Ora, affinché l’amico sia effettivamente tale è necessario che il rapporto abbia come fondamento l’amicizia con Dio, dal momento che – come abbiamo ascoltato – “chi teme il Signore sarà anche costante nell’amicizia, perché come uno è così sarà il suo amico” (v. 17). La sacralità dell’amicizia richiede maturità umana, per questo Magdalene Hutin insisteva tanto sulla maturità umana delle donne che volevano entrare nella fraternità, perché era convinta che solo un cuore veramente umano e credente può vivere l’amicizia della vita fraterna.

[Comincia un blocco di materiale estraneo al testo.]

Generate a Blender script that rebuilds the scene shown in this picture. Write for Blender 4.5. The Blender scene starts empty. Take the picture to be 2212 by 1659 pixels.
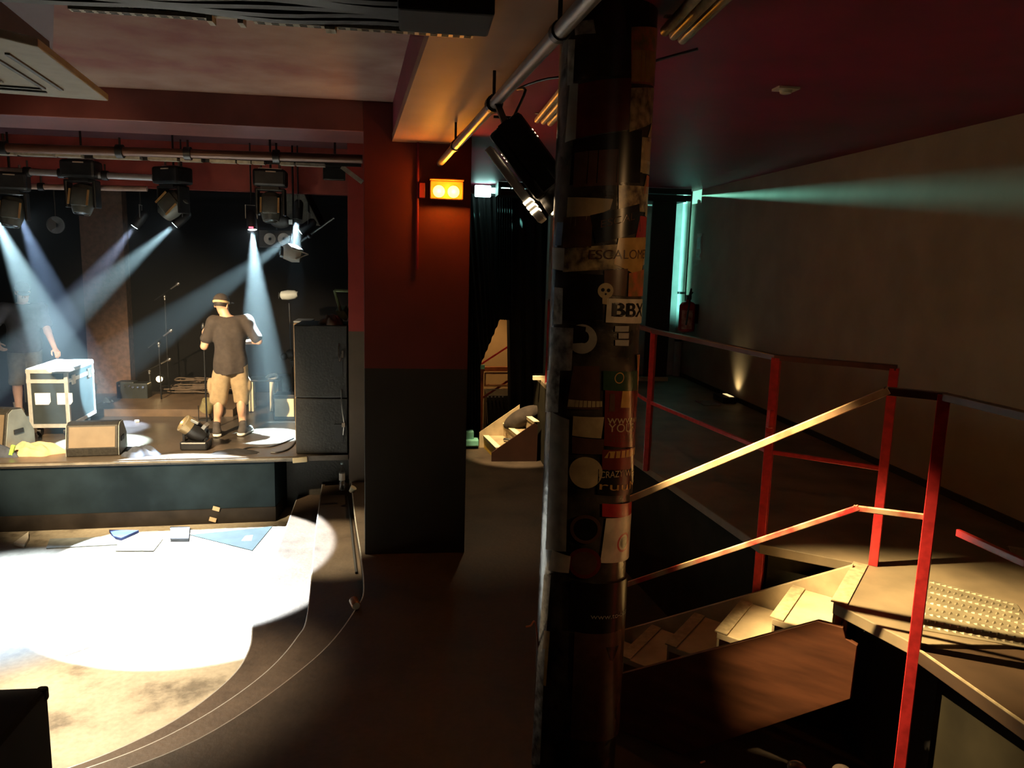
import bpy, bmesh, math, random
import numpy as np
from mathutils import Vector, Matrix

random.seed(7)
SC = bpy.context.scene
COL = SC.collection
PI = math.pi

# ------------------------------------------------------------------ camera
CX, CY, FP = 1106.0, 829.5, 1660.0
EYE = Vector((0.0, 0.0, 3.0))
_y, _p, _r = (math.radians(a) for a in (7.2, 9.2, 1.6))
FWD = Vector((math.sin(_y) * math.cos(_p), math.cos(_y) * math.cos(_p), -math.sin(_p)))
_R = FWD.cross(Vector((0, 0, 1))).normalized()
_U = _R.cross(FWD)
RGT = _R * math.cos(_r) + _U * math.sin(_r)
UPV = _U * math.cos(_r) - _R * math.sin(_r)
cd = bpy.data.cameras.new('camera')
cd.sensor_width = 36.0
cd.lens = 36.0 * FP / 2212.0
cd.clip_start, cd.clip_end = 0.05, 100
cam = bpy.data.objects.new('camera', cd)
m = Matrix((RGT, UPV, -FWD)).transposed().to_4x4()
m.translation = EYE
cam.matrix_world = m
COL.objects.link(cam)
SC.camera = cam

# ------------------------------------------------------------------ view, world
vs = SC.view_settings
vs.view_transform = 'Standard'
vs.look = 'None'
vs.exposure = 0.0
vs.gamma = 1.0
vs.use_curve_mapping = False
w = bpy.data.worlds.new('world')
SC.world = w
w.use_nodes = True
w.node_tree.nodes['Background'].inputs[0].default_value = (0.9, 0.8, 0.7, 1)
w.node_tree.nodes['Background'].inputs[1].default_value = 0.0
cy = SC.cycles
cy.max_bounces = 6
cy.diffuse_bounces = 4
cy.glossy_bounces = 3
cy.transmission_bounces = 6
cy.volume_bounces = 0
cy.transparent_max_bounces = 8
cy.sample_clamp_indirect = 4.0
cy.sample_clamp_direct = 0.0
cy.caustics_reflective = False
cy.caustics_refractive = False


# ------------------------------------------------------------------ pixel -> place helpers (2212 x 1659 frame)
def ray(px, py):
    return FWD + RGT * ((px - CX) / FP) - UPV * ((py - CY) / FP)


def PZ(px, py, z):
    d = ray(px, py)
    return EYE + d * ((z - EYE.z) / d.z)


def PY(px, py, y):
    d = ray(px, py)
    return EYE + d * (y / d.y)


def PX(px, py, x):
    d = ray(px, py)
    return EYE + d * (x / d.x)


def PP(px, py, pt, n):
    d = ray(px, py)
    pt, n = Vector(pt), Vector(n)
    return EYE + d * ((pt - EYE).dot(n) / d.dot(n))


# ------------------------------------------------------------------ lights
def look_rot(frm, to):
    return (Vector(to) - Vector(frm)).to_track_quat('-Z', 'Y').to_euler()


def spot(name, loc, to, watts, deg, blend=0.1, col=(1, 1, 1), rad=0.02):
    l = bpy.data.lights.new(name, 'SPOT')
    l.energy, l.spot_size, l.spot_blend, l.color, l.shadow_soft_size = watts, math.radians(deg), blend, col, rad
    o = bpy.data.objects.new(name, l)
    o.location = loc
    o.rotation_euler = look_rot(loc, to)
    COL.objects.link(o)
    return o


def point(name, loc, watts, col=(1, 1, 1), rad=0.03):
    l = bpy.data.lights.new(name, 'POINT')
    l.energy, l.color, l.shadow_soft_size = watts, col, rad
    o = bpy.data.objects.new(name, l)
    o.location = loc
    COL.objects.link(o)
    return o


def area(name, loc, to, watts, sx, sy, col=(1, 1, 1)):
    l = bpy.data.lights.new(name, 'AREA')
    l.energy, l.color, l.shape, l.size, l.size_y = watts, col, 'RECTANGLE', sx, sy
    o = bpy.data.objects.new(name, l)
    o.location = loc
    o.rotation_euler = look_rot(loc, to)
    COL.objects.link(o)
    return o


WARM = (1.0, 0.62, 0.28)
COOL = (0.60, 0.90, 1.0)
# added warm fill behind the viewer, no lamp known there
area('rear_fill_light', (1.4, -2.4, 3.6), (1.8, 6, 1.8), 1.6, 1.6, 0.4, (1.0, 0.74, 0.45))
# flood on the truss over the stage lip, thrown down on the dance pit
PITSRC = Vector((-3.3, 8.95, 3.62))
spot('pit_flood_light', PITSRC, PZ(392, 1226, 0), 13000, 38.5, 0.05, (0.86, 0.96, 1.0), 0.03)
spot('pit_side_light', (-4.6, 8.95, 3.62), PZ(5, 1285, 0), 5200, 30, 0.8, (0.70, 0.84, 1.0), 0.03)
# warm front-of-house wash on stage and pit
spot('front_wash_light', (-3.7, 5.2, 3.80), (-3.0, 9.7, 1.0), 3600, 50, 0.6, (1.0, 0.74, 0.42), 0.05)
spot('rig_wash_light', (-2.4, 5.0, 3.3), (-3.0, 9.2, 3.55), 36, 70, 0.8, (1.0, 0.66, 0.34), 0.05)
spot('pit_wash_light', (-3.9, 5.4, 3.85), PZ(195, 1590, 0), 3000, 40, 0.8, (1.0, 0.80, 0.54), 0.05)
spot('tier_wash_light', (-2.2, 7.4, 3.7), PZ(705, 1180, 0.3), 1700, 25, 0.7, (1.0, 0.80, 0.46), 0.03)
spot('pillar_fill_light', (2.9, 0.5, 3.4), (0.82, 3.0, 2.5), 45, 40, 0.8, (1.0, 0.55, 0.22), 0.1)  # unseen warm light added to bring out the pillar's right side
# stair spot
LAMP_A, LAMP_B = Vector((0.36, 3.95, 3.60)), Vector((0.63, 3.82, 3.24))

# ------------------------------------------------------------------ materials
MATS = {}


def mat(name, col, rough=0.6, metal=0.0, var=0.25, scale=6.0, bump=0.0, emit=None, estr=0.0, spec=0.5, var2=None, detail=6.0, stretch=None):
    if name in MATS:
        return MATS[name]
    m = bpy.data.materials.new(name)
    m.use_nodes = True
    nt = m.node_tree
    b = nt.nodes['Principled BSDF']
    b.inputs['Roughness'].default_value = rough
    b.inputs['Metallic'].default_value = metal
    b.inputs['Specular IOR Level'].default_value = spec
    tc = nt.nodes.new('ShaderNodeTexCoord')
    src = tc.outputs['Object']
    if stretch:
        mp = nt.nodes.new('ShaderNodeMapping')
        mp.inputs['Scale'].default_value = stretch
        nt.links.new(src, mp.inputs['Vector'])
        src = mp.outputs['Vector']
    nz = nt.nodes.new('ShaderNodeTexNoise')
    nz.inputs['Scale'].default_value = scale
    nz.inputs['Detail'].default_value = detail
    nt.links.new(src, nz.inputs['Vector'])
    cr = nt.nodes.new('ShaderNodeValToRGB')
    c0 = tuple(max(0.0, c * (1 - var)) for c in col) if var2 is None else var2
    c1 = tuple(min(1.0, c * (1 + var)) for c in col)
    cr.color_ramp.elements[0].position = 0.35
    cr.color_ramp.elements[1].position = 0.65
    cr.color_ramp.elements[0].color = (*c0, 1)
    cr.color_ramp.elements[1].color = (*c1, 1)
    nt.links.new(nz.outputs['Fac'], cr.inputs['Fac'])
    nt.links.new(cr.outputs['Color'], b.inputs['Base Color'])
    if bump > 0:
        bp = nt.nodes.new('ShaderNodeBump')
        bp.inputs['Strength'].default_value = bump
        bp.inputs['Distance'].default_value = 0.02
        nt.links.new(nz.outputs['Fac'], bp.inputs['Height'])
        nt.links.new(bp.outputs['Normal'], b.inputs['Normal'])
    if emit:
        b.inputs['Emission Color'].default_value = (*emit, 1)
        b.inputs['Emission Strength'].default_value = estr
    MATS[name] = m
    return m


def glass_mat(name, col=(0.9, 0.95, 1.0), rough=0.05):
    m = bpy.data.materials.new(name)
    m.use_nodes = True
    b = m.node_tree.nodes['Principled BSDF']
    b.inputs['Base Color'].default_value = (*col, 1)
    b.inputs['Transmission Weight'].default_value = 0.9
    b.inputs['Roughness'].default_value = rough
    b.inputs['IOR'].default_value = 1.33
    return m


def two_tone(name, top, bot, zsplit, rough=0.55):
    """paint that changes colour at a height (a painted dado)"""
    m = bpy.data.materials.new(name)
    m.use_nodes = True
    nt = m.node_tree
    b = nt.nodes['Principled BSDF']
    b.inputs['Roughness'].default_value = rough
    g = nt.nodes.new('ShaderNodeNewGeometry')
    sx = nt.nodes.new('ShaderNodeSeparateXYZ')
    nt.links.new(g.outputs['Position'], sx.inputs[0])
    gt = nt.nodes.new('ShaderNodeMath')
    gt.operation = 'GREATER_THAN'
    gt.inputs[1].default_value = zsplit
    nt.links.new(sx.outputs['Z'], gt.inputs[0])
    mx = nt.nodes.new('ShaderNodeMix')
    mx.data_type = 'RGBA'
    mx.inputs[6].default_value = (*bot, 1)
    mx.inputs[7].default_value = (*top, 1)
    nt.links.new(gt.outputs[0], mx.inputs[0])
    nz = nt.nodes.new('ShaderNodeTexNoise')
    nz.inputs['Scale'].default_value = 3.0
    nz.inputs['Detail'].default_value = 8.0
    nt.links.new(g.outputs['Position'], nz.inputs['Vector'])
    mr = nt.nodes.new('ShaderNodeMapRange')
    mr.inputs[3].default_value, mr.inputs[4].default_value = 0.6, 1.35
    nt.links.new(nz.outputs['Fac'], mr.inputs[0])
    mu = nt.nodes.new('ShaderNodeMix')
    mu.data_type = 'RGBA'
    mu.blend_type = 'MULTIPLY'
    mu.inputs[0].default_value = 1.0
    nt.links.new(mx.outputs[2], mu.inputs[6])
    nt.links.new(mr.outputs[0], mu.inputs[7])
    nt.links.new(mu.outputs[2], b.inputs['Base Color'])
    MATS[name] = m
    return m


def floor_mat(name, c_lo, c_mid, c_hi, rough=0.55, bump=0.25):
    m = bpy.data.materials.new(name)
    m.use_nodes = True
    nt = m.node_tree
    b = nt.nodes['Principled BSDF']
    g = nt.nodes.new('ShaderNodeNewGeometry')
    n1 = nt.nodes.new('ShaderNodeTexNoise')
    n1.inputs['Scale'].default_value, n1.inputs['Detail'].default_value = 1.6, 10
    n1.inputs['Roughness'].default_value = 0.65
    n2 = nt.nodes.new('ShaderNodeTexNoise')
    n2.inputs['Scale'].default_value, n2.inputs['Detail'].default_value = 26, 5
    nt.links.new(g.outputs['Position'], n1.inputs['Vector'])
    nt.links.new(g.outputs['Position'], n2.inputs['Vector'])
    cr = nt.nodes.new('ShaderNodeValToRGB')
    e = cr.color_ramp.elements
    e[0].position, e[0].color = 0.36, (*c_lo, 1)
    e[1].position, e[1].color = 0.62, (*c_hi, 1)
    k = e.new(0.47)
    k.color = (*c_mid, 1)
    nt.links.new(n1.outputs['Fac'], cr.inputs['Fac'])
    mu = nt.nodes.new('ShaderNodeMix')
    mu.data_type, mu.blend_type = 'RGBA', 'MULTIPLY'
    mu.inputs[0].default_value = 0.45
    nt.links.new(cr.outputs['Color'], mu.inputs[6])
    nt.links.new(n2.outputs['Fac'], mu.inputs[7])
    nt.links.new(mu.outputs[2], b.inputs['Base Color'])
    mr = nt.nodes.new('ShaderNodeMapRange')
    mr.inputs[3].default_value, mr.inputs[4].default_value = rough - 0.15, rough + 0.2
    nt.links.new(n1.outputs['Fac'], mr.inputs[0])
    nt.links.new(mr.outputs[0], b.inputs['Roughness'])
    bp = nt.nodes.new('ShaderNodeBump')
    bp.inputs['Strength'].default_value, bp.inputs['Distance'].default_value = bump, 0.01
    nt.links.new(n2.outputs['Fac'], bp.inputs['Height'])
    nt.links.new(bp.outputs['Normal'], b.inputs['Normal'])
    MATS[name] = m
    return m


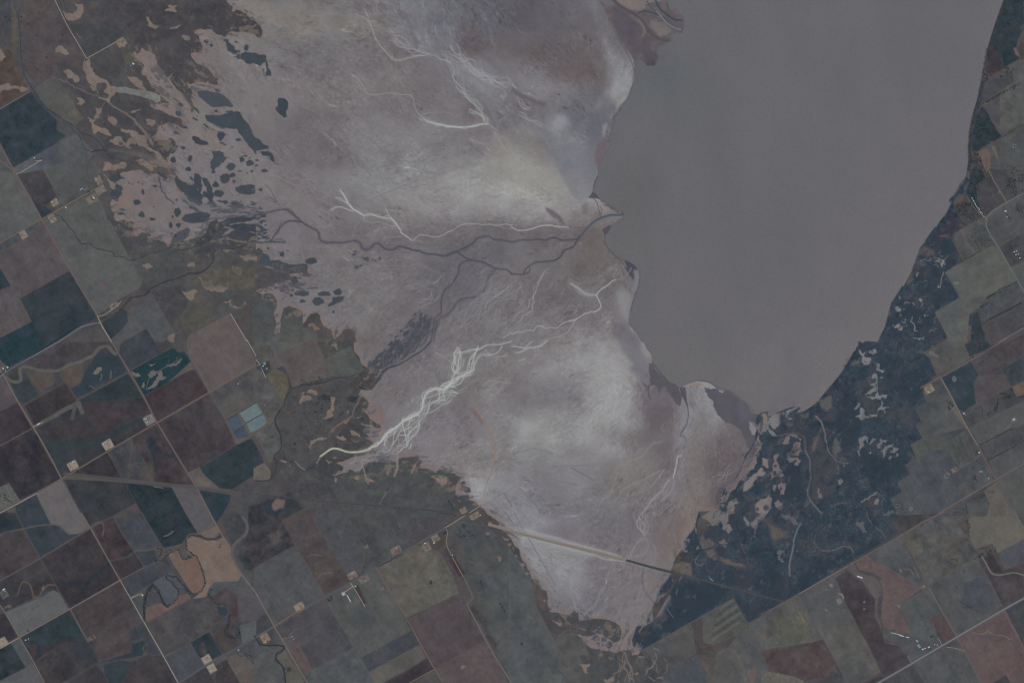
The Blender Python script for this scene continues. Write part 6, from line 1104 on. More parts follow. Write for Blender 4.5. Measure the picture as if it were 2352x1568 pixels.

Anche il Vangelo, che ci parla della liceità del divorzio, in fondo ci parla di quello speciale rapporto che è l’amicizia sponsale. Il Papa, nell’esortazione apostolica Amoris laetitia, ci insegna che “dopo l’amore che ci unisce a Dio, l’amore coniugale è la più grande amicizia”, perché “possiede tutte le caratteristiche di una buona amicizia: ricerca del bene dell’altro, reciprocità, intimità, tenerezza, stabilità, e una somiglianza tra gli amici che si va costruendo con la vita condivisa” (AL, n. 123).
L’amicizia degli sposi ci aiuta a comprendere e vivere più profondamente la nostra consacrazione a Dio, sia nella vita religiosa, sia nel ministero dei sacerdoti. L’immagine di Dio sposo del suo popolo trova in Cristo Sposo della Chiesa la sua pienezza ed è una delle immagini più significative e profonde della Bibbia, che si conclude proprio nell’Apocalisse con l’invocazione dello Spirito e della Sposa: “Vieni, Signore Gesù!”.
A riguardo è significativo ciò che ancora scrive lo stesso Aelredo di Rievaulx: “L’amico è lo sposo dell’anima tua, e tu dici il tuo spirito al suo, coinvolgendoti al punto di dover diventare con lui una cosa sola; a lui ti affidi come a un altro te stesso, niente gli nascondi e nulla hai da temere da lui”. Se c’è una cosa che nel Vangelo non lascia dubbi è proprio questa: Gesù desidera essere nostro amico! È lui stesso che, per primo, ci ha chiamati amici ed è lui per primo che ci offre la sua amicizia. Il segreto che ha costituito i santi è proprio la consapevolezza dell’amicizia di Cristo. Ne abbiamo a riguardo un riscontro nelle parole di Santa Teresa d’Ávila, la quale scrive: “Che cosa possiamo desiderare di più, quando abbiamo al fianco un così buon amico che non ci abbandona mai nelle tribolazioni e nelle sventure, come fanno gli amici del mondo? Beato colui che lo ama per davvero e lo ha sempre con sé!”.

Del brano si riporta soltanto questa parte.